Hi Jonny,
> I note though that your
> information does not address the question as to
> why 3114 BC was the start of a "new creation".
> Obviously the date is a form of retrocalculation,
> but what was the starting point of this
> calculation, that produced the 3114 BC date. A
> calendar after all has to have some anchor point
> in time, so what was this anchor point and what
> influenced that choice of point?
I don't have any of the books referenced by Bernard, unfortunately - I've only got Coe.
He has this to say (pg 50), although this clashes somewhat with Stuart as cited by Bernard:
Quote
Long Count dates inscribed by the Maya on their monuments consist of ... cycles {kins, uinals, tuns, katuns} listed from top to bottom in descending order of magnitude, each with its numerical coefficient, and all to be added up so as to express the number of days elapse since the end of the last Great Cycle, a period of 13 baktuns whose ending fell on the date 4 Ahau 8 Cumku. The starting point of the present Great Cycle corresponds, in the Thompson correlation, to 13 August 3114 BC (Gregorian calendar).
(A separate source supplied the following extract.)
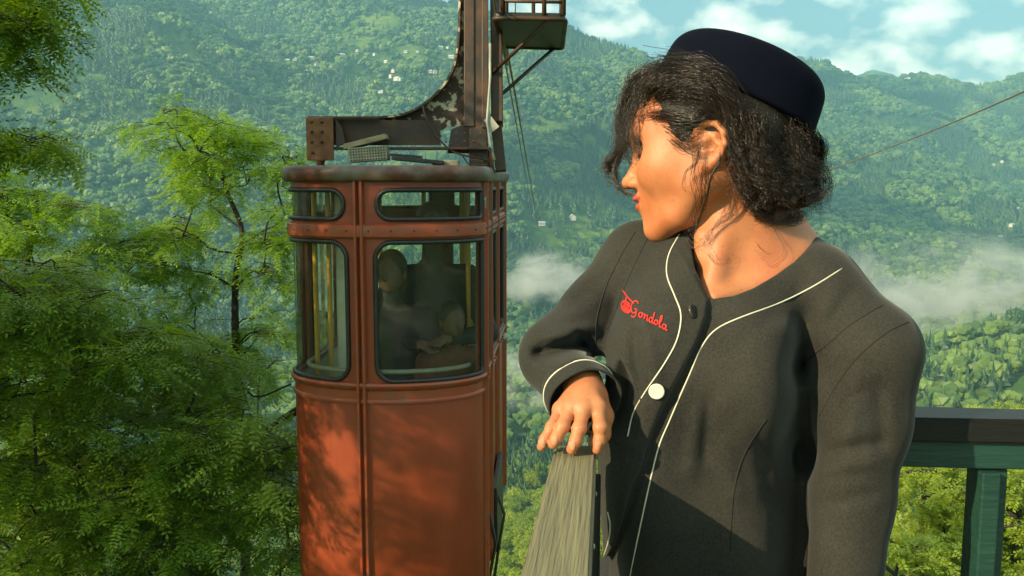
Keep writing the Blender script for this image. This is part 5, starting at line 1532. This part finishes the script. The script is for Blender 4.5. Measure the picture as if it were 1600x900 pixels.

Aveni's "Stairways to the Stars" (pg 43) says:
Quote
The coming together of cyclic periods may seem unimportant to us; for example, it scarcely matters what day of the week coincides with New Year's Day from year to year; but ... for societies whose systems of timekeeping were based on repetitive natural cycles, some of them going all the way back to their mythic creation, the revelation of such fitting together, or "commensurations", in the wandering of their celestial deities would have constituted major discoveries capable of disclosing the secrets of the gods. For example, the Indian calendar tallies a 2,850-year creation cycle made up of 150 Metonic cycles (the time it takes to return a given phase of the moon to the same date of the year), and an even longer cycle of creation, said to have occurred at midnight on February 17-18, 3100 BC, based on combinations of synodic cycles of the planets. The Maya, surprisingly, put the zero point of their calendar only a decade earlier (August 11, 3113 B.C.), though scholars have yet to work out precisely which celestial (or other?) cyclic beginnings came together on that date.